Eram cinco horas da manhã e eu já estava na estrada. Viagem tranquila, estrada pouco movimentada, e mais um semestre vencido. Mal sabia eu a grande confusão aprontada por inexperiência ou ignorância. Passados alguns dias, fiquei sabendo que um mau cheiro tomou conta do prédio. Por ter um bambuzal nos fundos, pensara-se que alguém jogara ali algum animal morto que pudesse estar em decomposição. A síndica foi chamada e começaram a perceber que a fedentina estava no apartamento de nº 303. Ela e uma vizinha começaram a suspeitar que o Santana estivesse morto dentro da sua quitinete, morando sozinho, coitado! As suspeitas iam aumentando na proporção do mau cheiro exalado. Cadê o Santana que não aparece? Ele sumiu sem deixar avisos, diziam todas.
Ligaram para funcionários da faculdade que negaram fornecer meu telefone em Barbacena, alegando ética. Contataram com alguns alunos que confirmaram ausências do Santana nas aulas há vários dias.
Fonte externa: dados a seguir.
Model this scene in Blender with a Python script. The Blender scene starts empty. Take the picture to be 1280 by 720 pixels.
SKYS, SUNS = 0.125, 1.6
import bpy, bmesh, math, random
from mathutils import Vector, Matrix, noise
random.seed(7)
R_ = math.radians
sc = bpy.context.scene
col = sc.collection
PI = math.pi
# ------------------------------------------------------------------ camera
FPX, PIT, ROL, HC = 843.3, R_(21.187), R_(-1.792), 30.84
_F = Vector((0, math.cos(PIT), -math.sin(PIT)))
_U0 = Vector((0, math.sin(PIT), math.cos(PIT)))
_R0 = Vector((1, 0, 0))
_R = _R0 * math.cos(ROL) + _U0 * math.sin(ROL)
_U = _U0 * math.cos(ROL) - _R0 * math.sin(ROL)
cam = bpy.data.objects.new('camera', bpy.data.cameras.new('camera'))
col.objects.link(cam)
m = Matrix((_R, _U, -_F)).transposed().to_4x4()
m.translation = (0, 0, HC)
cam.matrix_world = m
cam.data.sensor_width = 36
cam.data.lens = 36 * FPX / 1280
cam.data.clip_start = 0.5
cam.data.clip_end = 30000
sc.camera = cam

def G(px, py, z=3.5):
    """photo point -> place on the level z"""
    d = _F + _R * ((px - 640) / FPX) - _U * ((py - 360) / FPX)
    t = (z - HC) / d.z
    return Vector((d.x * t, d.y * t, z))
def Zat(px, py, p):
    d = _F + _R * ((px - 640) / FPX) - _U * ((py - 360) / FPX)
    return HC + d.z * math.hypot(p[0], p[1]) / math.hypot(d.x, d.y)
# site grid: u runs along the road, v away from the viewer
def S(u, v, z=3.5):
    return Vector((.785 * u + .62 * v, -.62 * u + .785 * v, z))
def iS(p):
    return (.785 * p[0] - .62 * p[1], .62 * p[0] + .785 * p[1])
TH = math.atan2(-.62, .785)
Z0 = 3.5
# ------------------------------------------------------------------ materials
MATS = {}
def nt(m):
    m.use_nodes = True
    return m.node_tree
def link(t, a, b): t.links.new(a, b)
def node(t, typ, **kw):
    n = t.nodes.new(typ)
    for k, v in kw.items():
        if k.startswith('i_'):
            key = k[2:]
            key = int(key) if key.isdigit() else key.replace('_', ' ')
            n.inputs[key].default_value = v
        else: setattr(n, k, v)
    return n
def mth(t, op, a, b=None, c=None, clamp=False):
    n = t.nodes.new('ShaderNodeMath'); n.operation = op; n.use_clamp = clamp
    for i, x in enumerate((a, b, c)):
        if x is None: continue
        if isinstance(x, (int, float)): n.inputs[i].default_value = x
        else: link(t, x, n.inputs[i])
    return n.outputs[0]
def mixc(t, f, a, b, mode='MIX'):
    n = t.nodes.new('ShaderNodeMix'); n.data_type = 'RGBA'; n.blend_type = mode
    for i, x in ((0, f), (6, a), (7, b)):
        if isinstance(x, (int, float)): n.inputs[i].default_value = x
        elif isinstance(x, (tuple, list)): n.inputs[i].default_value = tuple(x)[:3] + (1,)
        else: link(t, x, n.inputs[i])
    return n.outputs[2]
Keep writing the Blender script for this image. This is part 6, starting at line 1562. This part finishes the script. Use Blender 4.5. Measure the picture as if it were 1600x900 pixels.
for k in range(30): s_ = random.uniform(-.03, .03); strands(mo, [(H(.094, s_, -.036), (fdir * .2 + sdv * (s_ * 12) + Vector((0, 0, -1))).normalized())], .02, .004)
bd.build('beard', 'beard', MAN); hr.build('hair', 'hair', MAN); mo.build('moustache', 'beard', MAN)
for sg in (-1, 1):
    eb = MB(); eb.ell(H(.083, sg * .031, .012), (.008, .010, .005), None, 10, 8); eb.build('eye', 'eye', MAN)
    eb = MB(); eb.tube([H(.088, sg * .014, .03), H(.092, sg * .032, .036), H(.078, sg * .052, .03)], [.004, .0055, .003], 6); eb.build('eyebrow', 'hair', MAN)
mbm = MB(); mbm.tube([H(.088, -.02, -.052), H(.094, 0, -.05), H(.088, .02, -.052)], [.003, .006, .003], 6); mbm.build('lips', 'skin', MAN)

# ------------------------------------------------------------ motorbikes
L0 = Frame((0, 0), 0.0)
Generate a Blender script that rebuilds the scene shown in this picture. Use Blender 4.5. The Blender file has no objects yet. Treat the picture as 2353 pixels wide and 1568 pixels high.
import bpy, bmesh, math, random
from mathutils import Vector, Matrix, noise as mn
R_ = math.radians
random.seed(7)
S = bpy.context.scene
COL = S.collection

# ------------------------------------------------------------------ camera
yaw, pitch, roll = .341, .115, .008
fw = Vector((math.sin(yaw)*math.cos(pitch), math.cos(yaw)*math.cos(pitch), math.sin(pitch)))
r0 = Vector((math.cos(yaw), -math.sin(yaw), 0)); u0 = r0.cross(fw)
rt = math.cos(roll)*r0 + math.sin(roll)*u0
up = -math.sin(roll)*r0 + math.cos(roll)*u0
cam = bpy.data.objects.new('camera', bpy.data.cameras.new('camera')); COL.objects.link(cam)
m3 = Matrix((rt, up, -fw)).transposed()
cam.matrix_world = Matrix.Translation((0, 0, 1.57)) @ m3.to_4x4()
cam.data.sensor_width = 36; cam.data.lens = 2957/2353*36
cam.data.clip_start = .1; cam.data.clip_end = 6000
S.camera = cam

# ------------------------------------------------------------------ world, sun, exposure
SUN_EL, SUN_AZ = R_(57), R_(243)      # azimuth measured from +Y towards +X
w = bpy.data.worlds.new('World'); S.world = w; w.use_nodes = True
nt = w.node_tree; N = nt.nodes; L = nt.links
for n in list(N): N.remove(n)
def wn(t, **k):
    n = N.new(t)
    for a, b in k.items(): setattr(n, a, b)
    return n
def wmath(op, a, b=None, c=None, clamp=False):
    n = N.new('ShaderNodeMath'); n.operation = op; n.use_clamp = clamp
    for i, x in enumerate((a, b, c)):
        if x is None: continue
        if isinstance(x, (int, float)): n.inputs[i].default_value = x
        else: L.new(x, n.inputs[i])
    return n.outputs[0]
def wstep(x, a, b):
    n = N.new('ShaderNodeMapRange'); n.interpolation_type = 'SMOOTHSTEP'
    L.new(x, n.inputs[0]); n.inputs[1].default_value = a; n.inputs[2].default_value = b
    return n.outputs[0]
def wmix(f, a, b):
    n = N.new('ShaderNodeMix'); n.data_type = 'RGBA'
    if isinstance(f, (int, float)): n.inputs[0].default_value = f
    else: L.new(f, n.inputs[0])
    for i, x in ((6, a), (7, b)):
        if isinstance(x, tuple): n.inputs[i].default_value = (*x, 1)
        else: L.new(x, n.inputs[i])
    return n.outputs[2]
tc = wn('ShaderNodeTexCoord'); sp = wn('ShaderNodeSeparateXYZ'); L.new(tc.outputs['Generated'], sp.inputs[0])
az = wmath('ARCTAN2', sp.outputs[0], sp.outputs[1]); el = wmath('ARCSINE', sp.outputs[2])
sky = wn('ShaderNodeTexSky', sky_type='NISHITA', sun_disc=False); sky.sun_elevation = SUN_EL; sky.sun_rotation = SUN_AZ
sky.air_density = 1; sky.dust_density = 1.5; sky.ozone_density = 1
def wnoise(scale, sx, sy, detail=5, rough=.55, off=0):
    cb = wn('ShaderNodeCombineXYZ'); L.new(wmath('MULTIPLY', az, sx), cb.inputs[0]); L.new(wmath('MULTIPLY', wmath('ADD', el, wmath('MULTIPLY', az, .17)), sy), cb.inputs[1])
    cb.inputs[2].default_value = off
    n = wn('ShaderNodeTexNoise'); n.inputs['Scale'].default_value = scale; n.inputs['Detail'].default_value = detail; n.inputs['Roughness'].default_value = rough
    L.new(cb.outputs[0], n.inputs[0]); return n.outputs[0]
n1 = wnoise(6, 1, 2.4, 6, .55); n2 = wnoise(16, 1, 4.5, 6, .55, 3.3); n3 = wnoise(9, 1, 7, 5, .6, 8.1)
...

As suspeitas iam se confirmando. Pensaram em arrombar a porta, chamar a polícia, Corpo de Bombeiros. Uma vizinha teve uma idéia genial, iriam à rua, localizariam um menino franzino para entrar na quitinete pelo vão da janela. Um policial morador do 2º andar foi à Praça Guido Marlière, frente à minha morada e localizou um. Começou então a busca pelo corpo do Santana. Ergueram o menino que a toda hora era questionado se via alguma coisa. Ele quebrou o silêncio e disse que pela janela enxergava o quarto, uma cama arrumada, um guarda roupa, e que o defunto poderia estar na cozinha ou na sala, pois o mau cheiro vinha lá de dentro. O menino já se encontrava no interior da casa. Foi à sala e disse que via um sofá, dois quadros na parede, aparelho de som, televisão e um armário cheio de livros. Apreensiva a vizinha perguntava: “encontrou o Santana?”. Para visitar a casa toda, só faltavam a cozinha, o banheiro e um pequeno cômodo de despejo. Ele olhou os dois cômodos e gritou: “aqui não tem nenhum defunto!”.
- Se não tem defunto que mau cheiro é esse que está saindo da casa dele?
- Xiiiiii!!!! O fedô está vindo de dentro da geladeira. Espera! O chão está cheio de sangue!
- Ai meu Deus! Será que fatiaram o Santana e colocaram os pedaços na geladeira? Pobre Santana, tão educado e prestativo.
- Não é sangue não! É coca cola com suco de uva que explodiram dentro da geladeira. Dentro dela tem uma “porrada” de coisas estragadas, yogurte estourado e mofado, pizza verde e mofada, queijo da cor da bandeira do Brasil verde/amarelo, maçãs pretas, melancia desmanchando, feijão verde, arroz azulado, e a carne do congelador podre. Puta que pariu, os quibes das tigelas estão cheio de larvas, Credo! Que trem nojento! A alface está amarela, laranjas podres e a geladeira toda mofada por dentro.
- Eu vou lhe dar pela janela um saco grande e você pega toda essa bagunça e coloca dentro dele. Depois me passe pelos fundos para jogar fora e ver se termina essa fedentina. Dizia a vizinha.
Depois de uma limpeza geral dos materiais e de uma boa limpeza geral, o bom cheiro voltou a reinar no famoso apartamento 303 da Rua Antenor Machado em Ubá/MG. Quando voltei para o segundo semestre levei broncas e muitos conselhos dos moradores. Até hoje eu rio da história. A coisa foi tão séria que a partir desse acontecimento, toda sexta-feira uma vizinha me perguntava se eu iria viajar e as demais ao encontrarem comigo na escada ou corredor, faziam sempre a mesma pergunta:
– Vai viajar, Senhor Santana? Se for, não se esqueça de me avisar ou então deixe a chave com alguém do prédio. Lição aprendida. Gastei muitas horas para limpar a geladeira e dar explicações a muita gente que ficou sabendo da história. O policial me disse: “Santana, você é doido mesmo!”.
Numa tarde passando pela Praça Guido Marlière um menino franzino veio a mim e perguntou: “O senhor é o defunto daquele prédio?”. Sorrimos e ele educadamente apertou minha mão e disse: “Juízo hein!” e cada um seguiu seu rumo.